▼

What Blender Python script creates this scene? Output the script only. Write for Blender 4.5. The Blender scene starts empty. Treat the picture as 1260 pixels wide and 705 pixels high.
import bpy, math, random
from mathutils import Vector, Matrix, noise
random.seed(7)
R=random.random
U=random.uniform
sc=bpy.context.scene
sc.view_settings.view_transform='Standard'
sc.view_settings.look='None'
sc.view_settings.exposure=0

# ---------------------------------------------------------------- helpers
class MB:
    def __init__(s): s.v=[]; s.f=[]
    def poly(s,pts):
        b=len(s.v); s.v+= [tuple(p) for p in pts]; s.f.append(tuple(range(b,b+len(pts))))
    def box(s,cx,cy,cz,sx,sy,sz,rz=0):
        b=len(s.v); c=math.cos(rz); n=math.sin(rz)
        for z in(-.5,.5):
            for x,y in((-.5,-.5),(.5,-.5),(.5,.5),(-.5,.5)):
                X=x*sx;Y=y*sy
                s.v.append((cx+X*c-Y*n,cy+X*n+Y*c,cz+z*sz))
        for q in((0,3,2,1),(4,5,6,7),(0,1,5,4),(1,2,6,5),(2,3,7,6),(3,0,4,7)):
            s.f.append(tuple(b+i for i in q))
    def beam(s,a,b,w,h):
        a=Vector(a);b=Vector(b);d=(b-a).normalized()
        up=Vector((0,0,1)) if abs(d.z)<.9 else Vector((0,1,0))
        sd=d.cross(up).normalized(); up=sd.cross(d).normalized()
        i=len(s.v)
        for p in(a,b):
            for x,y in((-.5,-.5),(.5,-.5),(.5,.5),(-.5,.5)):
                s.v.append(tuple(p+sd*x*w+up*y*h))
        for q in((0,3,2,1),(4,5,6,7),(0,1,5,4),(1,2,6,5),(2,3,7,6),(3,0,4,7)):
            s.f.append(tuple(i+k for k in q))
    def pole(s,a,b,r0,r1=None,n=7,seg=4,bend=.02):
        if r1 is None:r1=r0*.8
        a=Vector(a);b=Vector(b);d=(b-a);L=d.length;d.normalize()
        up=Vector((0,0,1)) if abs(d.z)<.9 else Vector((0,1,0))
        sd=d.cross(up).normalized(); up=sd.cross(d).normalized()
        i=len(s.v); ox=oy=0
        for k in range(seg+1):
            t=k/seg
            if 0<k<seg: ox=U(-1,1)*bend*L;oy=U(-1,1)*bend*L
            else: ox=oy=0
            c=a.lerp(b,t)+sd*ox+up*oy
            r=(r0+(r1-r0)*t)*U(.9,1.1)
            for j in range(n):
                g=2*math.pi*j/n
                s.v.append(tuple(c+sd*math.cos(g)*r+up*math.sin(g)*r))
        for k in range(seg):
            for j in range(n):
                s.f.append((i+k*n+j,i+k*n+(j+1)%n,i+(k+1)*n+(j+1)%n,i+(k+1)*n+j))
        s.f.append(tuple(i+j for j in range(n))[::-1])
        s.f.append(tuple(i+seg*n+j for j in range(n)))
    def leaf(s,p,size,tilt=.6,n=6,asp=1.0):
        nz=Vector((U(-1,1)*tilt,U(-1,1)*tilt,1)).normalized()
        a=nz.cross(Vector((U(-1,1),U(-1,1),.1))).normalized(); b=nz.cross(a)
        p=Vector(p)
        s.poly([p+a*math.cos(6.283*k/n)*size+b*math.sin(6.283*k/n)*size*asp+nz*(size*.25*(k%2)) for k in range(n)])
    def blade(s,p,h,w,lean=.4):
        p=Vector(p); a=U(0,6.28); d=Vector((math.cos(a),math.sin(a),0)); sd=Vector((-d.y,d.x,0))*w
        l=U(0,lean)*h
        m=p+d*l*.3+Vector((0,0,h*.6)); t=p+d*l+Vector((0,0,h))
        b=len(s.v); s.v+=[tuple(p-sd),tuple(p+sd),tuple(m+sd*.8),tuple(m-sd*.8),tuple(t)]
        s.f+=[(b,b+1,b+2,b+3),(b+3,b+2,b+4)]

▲

_Aim_
Include the first line, the line containing "sc.view_settings.exposure=0", and every line between them, copied exactly from the material above; output no other line.

_Finished task_
What Blender Python script creates this scene? Output the script only. Write for Blender 4.5. The Blender scene starts empty. Treat the picture as 1260 pixels wide and 705 pixels high.
import bpy, math, random
from mathutils import Vector, Matrix, noise
random.seed(7)
R=random.random
U=random.uniform
sc=bpy.context.scene
sc.view_settings.view_transform='Standard'
sc.view_settings.look='None'
sc.view_settings.exposure=0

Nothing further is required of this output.